+++ Data section +++

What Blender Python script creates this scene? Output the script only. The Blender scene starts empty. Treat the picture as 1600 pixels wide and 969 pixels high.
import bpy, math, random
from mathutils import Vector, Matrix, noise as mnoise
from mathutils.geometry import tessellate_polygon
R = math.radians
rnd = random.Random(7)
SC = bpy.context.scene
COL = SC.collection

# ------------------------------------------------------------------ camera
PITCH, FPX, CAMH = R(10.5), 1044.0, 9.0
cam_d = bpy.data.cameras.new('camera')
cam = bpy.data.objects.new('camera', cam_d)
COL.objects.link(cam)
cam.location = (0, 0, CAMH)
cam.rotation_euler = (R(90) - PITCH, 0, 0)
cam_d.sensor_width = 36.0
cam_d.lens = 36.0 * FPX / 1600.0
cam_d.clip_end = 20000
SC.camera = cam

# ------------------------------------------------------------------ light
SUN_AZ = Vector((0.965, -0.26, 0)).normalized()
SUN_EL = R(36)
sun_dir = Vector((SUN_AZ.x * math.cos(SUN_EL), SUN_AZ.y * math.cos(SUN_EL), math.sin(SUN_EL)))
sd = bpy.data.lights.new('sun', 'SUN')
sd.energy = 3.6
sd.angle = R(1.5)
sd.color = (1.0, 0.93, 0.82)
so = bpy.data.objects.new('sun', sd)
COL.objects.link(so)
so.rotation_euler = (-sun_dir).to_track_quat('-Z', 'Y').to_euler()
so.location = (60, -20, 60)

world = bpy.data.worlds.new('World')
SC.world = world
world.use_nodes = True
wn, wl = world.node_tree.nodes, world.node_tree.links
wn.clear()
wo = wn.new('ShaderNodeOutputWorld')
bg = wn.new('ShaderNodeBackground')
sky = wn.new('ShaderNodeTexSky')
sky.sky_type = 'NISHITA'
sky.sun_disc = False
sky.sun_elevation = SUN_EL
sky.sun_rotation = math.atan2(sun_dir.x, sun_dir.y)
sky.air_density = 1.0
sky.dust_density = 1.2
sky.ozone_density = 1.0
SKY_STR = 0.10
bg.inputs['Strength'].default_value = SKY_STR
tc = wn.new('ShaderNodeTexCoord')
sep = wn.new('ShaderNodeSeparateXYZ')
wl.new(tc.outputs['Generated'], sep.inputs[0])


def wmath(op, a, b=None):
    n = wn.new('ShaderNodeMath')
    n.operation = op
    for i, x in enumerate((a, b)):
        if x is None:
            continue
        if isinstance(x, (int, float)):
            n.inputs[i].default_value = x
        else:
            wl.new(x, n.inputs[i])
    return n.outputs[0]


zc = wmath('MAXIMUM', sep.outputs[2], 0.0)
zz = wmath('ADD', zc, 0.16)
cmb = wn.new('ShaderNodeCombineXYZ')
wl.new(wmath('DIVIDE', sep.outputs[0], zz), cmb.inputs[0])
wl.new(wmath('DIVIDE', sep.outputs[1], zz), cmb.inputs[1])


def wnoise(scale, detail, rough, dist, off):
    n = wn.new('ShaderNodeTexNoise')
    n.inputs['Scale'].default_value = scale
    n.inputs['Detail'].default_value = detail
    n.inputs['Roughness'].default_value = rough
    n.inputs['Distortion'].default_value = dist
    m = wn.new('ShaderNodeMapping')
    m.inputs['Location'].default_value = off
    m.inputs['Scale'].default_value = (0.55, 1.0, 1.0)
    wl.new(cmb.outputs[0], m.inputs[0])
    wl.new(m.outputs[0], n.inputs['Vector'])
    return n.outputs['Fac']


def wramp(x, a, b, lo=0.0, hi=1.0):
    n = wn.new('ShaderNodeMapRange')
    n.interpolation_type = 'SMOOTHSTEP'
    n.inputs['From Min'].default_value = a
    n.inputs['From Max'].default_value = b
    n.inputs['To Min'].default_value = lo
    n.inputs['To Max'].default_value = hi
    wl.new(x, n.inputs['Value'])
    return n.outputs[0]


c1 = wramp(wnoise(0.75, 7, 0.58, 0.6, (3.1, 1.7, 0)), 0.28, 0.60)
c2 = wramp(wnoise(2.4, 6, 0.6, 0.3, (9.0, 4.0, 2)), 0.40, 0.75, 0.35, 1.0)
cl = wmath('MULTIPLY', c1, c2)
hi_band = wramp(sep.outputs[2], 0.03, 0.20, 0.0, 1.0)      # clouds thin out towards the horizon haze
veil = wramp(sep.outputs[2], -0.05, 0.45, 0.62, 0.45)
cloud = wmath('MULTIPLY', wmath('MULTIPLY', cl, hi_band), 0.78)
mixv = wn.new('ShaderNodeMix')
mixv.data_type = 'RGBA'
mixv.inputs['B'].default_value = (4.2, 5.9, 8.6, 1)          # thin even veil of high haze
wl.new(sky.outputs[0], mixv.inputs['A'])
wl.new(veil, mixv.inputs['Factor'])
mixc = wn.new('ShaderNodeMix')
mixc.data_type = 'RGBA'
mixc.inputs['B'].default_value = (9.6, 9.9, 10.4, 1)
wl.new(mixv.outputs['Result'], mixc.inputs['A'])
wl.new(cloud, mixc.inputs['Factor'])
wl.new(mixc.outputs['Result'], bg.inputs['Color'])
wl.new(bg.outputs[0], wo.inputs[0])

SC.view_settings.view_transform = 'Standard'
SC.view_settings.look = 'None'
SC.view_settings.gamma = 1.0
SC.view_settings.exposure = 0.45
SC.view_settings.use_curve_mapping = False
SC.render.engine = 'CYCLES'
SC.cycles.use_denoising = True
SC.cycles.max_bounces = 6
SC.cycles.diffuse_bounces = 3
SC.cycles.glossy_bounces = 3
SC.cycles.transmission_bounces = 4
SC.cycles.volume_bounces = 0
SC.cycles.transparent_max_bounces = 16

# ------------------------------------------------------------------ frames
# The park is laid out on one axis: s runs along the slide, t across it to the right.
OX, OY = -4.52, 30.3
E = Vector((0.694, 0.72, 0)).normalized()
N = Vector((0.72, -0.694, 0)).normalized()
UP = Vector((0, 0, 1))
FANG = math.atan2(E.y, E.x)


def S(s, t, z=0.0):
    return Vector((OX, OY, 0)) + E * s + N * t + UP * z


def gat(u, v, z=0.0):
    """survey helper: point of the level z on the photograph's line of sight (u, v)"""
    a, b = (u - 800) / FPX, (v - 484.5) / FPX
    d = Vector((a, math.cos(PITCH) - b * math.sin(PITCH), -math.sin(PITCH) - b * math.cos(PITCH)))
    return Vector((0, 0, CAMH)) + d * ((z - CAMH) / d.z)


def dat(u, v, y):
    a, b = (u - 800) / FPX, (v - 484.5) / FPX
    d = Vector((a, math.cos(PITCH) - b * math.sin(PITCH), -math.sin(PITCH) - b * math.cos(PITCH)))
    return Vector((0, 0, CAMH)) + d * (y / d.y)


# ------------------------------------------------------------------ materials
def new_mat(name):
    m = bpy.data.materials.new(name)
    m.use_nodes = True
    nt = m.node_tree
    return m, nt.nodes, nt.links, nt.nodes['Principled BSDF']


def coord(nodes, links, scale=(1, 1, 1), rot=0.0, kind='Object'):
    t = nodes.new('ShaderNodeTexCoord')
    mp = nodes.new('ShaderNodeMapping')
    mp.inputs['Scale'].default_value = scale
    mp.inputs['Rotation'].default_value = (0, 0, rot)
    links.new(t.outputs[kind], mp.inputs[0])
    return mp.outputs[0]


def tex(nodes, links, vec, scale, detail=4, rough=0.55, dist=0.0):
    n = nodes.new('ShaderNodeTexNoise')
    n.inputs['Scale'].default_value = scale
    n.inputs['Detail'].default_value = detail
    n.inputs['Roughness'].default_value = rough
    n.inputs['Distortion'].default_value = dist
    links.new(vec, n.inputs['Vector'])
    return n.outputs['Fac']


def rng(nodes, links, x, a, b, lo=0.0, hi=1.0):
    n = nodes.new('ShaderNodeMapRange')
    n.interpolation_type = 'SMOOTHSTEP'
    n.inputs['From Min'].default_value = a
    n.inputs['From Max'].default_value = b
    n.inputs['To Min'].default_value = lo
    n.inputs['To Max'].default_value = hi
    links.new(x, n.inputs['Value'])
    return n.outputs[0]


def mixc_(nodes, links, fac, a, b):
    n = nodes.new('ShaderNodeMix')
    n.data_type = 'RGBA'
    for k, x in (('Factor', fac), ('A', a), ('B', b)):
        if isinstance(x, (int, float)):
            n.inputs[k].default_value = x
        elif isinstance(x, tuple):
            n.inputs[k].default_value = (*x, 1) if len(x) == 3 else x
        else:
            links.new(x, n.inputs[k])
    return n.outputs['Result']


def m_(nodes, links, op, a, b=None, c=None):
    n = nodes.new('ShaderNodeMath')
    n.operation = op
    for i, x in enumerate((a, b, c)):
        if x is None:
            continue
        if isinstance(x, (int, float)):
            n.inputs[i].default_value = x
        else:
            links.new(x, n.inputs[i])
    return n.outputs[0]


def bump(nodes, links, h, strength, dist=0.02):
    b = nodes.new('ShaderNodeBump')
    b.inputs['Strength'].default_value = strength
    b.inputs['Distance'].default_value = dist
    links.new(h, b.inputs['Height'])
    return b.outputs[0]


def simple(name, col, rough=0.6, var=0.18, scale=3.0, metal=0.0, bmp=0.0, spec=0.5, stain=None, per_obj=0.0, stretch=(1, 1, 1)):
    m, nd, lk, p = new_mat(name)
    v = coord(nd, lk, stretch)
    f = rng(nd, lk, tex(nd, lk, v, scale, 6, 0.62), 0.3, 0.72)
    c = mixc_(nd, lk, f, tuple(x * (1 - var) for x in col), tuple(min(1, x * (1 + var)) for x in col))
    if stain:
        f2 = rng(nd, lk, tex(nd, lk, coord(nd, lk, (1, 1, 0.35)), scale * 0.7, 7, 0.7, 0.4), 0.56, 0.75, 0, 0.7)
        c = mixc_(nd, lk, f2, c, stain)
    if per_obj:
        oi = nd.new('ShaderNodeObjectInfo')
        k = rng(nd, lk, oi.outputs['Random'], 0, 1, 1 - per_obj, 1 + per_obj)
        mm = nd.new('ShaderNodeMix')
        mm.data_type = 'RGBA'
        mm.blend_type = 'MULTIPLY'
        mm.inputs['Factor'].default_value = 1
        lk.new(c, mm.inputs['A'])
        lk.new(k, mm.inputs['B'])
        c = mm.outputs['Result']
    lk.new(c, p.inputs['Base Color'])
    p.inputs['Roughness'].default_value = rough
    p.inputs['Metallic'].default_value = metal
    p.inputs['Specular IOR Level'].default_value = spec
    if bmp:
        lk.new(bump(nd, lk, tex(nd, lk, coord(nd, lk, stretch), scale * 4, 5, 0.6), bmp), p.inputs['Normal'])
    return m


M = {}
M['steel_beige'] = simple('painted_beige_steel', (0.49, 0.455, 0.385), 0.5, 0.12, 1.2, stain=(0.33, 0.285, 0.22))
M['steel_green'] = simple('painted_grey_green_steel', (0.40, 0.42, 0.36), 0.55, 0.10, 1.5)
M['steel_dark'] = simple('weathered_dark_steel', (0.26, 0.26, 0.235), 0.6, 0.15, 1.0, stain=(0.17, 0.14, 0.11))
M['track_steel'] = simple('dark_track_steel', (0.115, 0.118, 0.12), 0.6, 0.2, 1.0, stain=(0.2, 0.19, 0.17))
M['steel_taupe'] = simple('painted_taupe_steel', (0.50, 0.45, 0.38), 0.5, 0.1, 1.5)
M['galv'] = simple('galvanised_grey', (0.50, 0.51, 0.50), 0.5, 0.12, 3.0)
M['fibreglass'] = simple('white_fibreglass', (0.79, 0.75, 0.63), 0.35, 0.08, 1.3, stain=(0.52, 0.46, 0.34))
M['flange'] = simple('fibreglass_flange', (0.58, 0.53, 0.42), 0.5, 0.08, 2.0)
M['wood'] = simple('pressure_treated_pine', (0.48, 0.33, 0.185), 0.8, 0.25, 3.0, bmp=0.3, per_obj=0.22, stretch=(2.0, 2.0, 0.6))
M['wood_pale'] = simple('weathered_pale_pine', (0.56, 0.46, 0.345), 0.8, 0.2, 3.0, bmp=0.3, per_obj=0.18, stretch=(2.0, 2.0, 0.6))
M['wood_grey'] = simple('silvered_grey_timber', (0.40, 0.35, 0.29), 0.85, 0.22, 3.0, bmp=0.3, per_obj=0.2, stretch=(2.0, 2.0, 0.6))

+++

Aim of the exercise
Set down verbatim only the lines between the start of the data above and the line with "COL = SC.collection", both boundaries included.

Exercise response
What Blender Python script creates this scene? Output the script only. The Blender scene starts empty. Treat the picture as 1600 pixels wide and 969 pixels high.
import bpy, math, random
from mathutils import Vector, Matrix, noise as mnoise
from mathutils.geometry import tessellate_polygon
R = math.radians
rnd = random.Random(7)
SC = bpy.context.scene
COL = SC.collection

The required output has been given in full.